■ **SOURCE EXCERPT**:
>> Begin

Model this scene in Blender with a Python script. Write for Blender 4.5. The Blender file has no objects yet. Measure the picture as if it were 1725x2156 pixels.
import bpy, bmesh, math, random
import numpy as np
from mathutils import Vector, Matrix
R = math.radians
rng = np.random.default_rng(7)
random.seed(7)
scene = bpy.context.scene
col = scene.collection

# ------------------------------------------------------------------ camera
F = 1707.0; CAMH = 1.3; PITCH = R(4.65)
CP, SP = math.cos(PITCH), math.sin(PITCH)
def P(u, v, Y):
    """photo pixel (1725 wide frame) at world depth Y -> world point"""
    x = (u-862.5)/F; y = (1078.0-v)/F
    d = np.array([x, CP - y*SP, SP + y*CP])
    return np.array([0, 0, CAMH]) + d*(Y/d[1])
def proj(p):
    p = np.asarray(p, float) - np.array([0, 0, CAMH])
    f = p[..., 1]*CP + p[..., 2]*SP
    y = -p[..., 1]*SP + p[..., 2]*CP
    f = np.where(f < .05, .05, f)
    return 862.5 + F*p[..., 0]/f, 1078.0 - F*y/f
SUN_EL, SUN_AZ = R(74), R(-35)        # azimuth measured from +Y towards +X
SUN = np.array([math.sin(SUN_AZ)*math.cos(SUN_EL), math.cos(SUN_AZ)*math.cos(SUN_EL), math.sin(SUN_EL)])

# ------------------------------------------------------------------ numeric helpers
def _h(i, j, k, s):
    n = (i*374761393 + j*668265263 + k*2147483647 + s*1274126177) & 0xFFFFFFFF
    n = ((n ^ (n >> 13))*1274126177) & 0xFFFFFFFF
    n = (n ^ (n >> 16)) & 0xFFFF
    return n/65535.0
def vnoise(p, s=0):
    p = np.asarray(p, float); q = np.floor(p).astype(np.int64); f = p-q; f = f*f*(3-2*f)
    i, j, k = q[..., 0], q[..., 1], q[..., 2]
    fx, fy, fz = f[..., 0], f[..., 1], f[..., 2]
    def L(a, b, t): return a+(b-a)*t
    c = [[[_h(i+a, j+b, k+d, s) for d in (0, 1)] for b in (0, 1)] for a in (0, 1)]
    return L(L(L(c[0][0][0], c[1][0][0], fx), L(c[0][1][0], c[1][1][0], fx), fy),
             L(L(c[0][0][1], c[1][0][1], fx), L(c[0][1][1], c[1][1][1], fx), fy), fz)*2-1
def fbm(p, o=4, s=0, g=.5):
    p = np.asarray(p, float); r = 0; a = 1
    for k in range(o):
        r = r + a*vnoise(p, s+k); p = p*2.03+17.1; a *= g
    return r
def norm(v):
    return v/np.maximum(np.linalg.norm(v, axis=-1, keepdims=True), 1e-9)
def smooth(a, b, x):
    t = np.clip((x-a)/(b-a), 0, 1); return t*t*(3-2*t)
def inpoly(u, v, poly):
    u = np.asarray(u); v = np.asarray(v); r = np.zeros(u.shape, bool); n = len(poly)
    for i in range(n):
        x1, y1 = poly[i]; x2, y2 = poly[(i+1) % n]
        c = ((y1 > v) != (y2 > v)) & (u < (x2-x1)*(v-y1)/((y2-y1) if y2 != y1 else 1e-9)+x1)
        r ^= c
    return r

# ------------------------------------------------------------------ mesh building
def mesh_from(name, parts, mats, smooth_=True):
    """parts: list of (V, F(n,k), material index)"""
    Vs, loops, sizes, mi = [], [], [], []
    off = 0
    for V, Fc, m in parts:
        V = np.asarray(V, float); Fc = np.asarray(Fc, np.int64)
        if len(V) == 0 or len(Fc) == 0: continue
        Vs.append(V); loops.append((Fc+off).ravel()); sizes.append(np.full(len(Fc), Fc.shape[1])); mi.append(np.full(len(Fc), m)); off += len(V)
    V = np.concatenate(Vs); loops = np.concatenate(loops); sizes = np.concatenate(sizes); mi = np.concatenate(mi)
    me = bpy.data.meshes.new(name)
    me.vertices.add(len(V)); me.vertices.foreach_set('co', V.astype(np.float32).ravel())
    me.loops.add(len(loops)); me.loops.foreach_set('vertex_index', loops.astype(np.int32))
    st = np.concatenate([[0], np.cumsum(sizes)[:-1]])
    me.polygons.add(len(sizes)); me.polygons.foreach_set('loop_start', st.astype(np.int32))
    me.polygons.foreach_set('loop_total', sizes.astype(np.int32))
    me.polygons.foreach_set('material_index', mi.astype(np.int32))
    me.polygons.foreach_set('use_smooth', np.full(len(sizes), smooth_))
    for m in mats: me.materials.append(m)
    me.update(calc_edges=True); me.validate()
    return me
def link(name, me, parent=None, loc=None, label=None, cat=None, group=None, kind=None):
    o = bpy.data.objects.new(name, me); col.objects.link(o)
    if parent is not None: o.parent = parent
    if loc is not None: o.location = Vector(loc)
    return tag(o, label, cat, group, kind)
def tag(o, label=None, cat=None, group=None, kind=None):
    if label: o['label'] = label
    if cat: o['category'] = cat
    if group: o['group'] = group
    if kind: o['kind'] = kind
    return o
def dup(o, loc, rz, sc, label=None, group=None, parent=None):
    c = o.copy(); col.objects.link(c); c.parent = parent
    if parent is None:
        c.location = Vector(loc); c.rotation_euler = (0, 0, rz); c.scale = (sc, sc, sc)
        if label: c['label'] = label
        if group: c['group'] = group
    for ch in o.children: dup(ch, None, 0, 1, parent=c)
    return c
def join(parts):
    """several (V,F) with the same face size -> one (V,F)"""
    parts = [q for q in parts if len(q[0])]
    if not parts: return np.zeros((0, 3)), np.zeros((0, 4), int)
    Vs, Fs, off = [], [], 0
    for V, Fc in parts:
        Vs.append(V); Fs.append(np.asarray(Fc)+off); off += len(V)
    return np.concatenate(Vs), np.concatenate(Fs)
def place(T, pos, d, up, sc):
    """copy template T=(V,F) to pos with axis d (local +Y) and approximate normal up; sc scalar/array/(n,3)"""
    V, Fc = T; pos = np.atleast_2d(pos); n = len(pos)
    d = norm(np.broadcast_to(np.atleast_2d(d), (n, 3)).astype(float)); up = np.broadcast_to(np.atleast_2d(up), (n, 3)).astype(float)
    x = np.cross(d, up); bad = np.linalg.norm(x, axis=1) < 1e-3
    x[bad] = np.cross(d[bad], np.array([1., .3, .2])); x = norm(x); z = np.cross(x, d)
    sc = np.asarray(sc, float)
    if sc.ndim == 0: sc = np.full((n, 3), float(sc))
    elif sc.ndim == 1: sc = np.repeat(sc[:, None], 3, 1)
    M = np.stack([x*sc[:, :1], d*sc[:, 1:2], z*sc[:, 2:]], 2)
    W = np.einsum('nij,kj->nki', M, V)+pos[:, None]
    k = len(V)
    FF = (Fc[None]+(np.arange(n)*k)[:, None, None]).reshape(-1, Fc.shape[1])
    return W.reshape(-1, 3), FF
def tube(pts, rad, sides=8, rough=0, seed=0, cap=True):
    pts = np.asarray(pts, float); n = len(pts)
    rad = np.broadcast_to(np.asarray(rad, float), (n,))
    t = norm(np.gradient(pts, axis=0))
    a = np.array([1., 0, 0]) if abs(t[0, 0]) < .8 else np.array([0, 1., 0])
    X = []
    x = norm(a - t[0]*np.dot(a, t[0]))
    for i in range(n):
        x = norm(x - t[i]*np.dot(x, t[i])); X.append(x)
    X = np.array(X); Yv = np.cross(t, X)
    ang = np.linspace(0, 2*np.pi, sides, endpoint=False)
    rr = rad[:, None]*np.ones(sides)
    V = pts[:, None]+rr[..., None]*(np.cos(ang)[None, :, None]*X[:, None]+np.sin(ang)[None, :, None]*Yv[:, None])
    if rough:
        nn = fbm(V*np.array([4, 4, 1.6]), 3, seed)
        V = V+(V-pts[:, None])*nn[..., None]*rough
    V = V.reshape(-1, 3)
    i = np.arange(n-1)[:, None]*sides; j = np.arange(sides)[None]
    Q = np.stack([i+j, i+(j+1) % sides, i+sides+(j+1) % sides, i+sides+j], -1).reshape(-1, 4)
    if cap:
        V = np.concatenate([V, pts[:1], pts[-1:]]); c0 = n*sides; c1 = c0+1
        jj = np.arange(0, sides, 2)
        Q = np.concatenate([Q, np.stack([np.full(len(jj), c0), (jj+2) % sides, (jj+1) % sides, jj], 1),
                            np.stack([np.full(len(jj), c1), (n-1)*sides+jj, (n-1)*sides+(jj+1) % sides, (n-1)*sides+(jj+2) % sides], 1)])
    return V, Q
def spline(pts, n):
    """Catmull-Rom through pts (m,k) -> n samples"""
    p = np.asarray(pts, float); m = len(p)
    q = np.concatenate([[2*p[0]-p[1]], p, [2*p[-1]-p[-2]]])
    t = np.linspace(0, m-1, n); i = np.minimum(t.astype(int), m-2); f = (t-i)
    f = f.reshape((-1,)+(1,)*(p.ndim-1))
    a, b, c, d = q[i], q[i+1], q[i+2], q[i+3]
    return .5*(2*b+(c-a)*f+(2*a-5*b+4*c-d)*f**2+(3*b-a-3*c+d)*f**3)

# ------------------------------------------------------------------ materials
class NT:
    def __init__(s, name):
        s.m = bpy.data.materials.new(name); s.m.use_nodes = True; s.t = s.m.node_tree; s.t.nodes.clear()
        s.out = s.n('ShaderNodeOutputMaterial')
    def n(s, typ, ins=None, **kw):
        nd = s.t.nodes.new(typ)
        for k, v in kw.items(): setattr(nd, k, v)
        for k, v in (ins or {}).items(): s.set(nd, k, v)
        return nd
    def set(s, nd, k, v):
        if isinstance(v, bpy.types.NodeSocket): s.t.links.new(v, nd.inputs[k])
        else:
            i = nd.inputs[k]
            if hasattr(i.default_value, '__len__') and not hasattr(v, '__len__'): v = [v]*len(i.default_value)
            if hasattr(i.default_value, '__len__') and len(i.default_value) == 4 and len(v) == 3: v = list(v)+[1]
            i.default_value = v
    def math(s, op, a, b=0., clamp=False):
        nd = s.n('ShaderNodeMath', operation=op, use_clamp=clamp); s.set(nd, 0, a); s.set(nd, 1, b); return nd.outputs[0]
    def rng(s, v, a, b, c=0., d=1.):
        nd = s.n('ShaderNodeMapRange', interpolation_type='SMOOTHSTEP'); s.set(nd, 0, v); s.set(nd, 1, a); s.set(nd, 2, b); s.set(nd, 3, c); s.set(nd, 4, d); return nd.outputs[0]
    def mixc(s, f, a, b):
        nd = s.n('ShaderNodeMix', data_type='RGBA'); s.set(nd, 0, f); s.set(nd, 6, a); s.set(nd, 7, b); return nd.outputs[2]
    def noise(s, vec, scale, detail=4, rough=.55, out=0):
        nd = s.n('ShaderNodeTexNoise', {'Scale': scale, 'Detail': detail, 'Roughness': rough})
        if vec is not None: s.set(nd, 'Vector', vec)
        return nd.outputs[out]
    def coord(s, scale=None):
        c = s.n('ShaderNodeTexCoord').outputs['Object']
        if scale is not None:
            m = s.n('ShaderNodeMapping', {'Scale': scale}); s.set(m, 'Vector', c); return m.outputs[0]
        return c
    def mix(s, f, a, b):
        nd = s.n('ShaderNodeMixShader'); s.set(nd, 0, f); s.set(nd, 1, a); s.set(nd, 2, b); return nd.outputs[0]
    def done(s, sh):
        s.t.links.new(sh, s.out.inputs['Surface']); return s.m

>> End

■ **PROBLEM DESCRIPTION**: Copy out only the lines running from the beginning of the data to the line with "col = scene.collection", both ends included.

■ **SOLUTION FOR THIS TASK**:
Model this scene in Blender with a Python script. Write for Blender 4.5. The Blender file has no objects yet. Measure the picture as if it were 1725x2156 pixels.
import bpy, bmesh, math, random
import numpy as np
from mathutils import Vector, Matrix
R = math.radians
rng = np.random.default_rng(7)
random.seed(7)
scene = bpy.context.scene
col = scene.collection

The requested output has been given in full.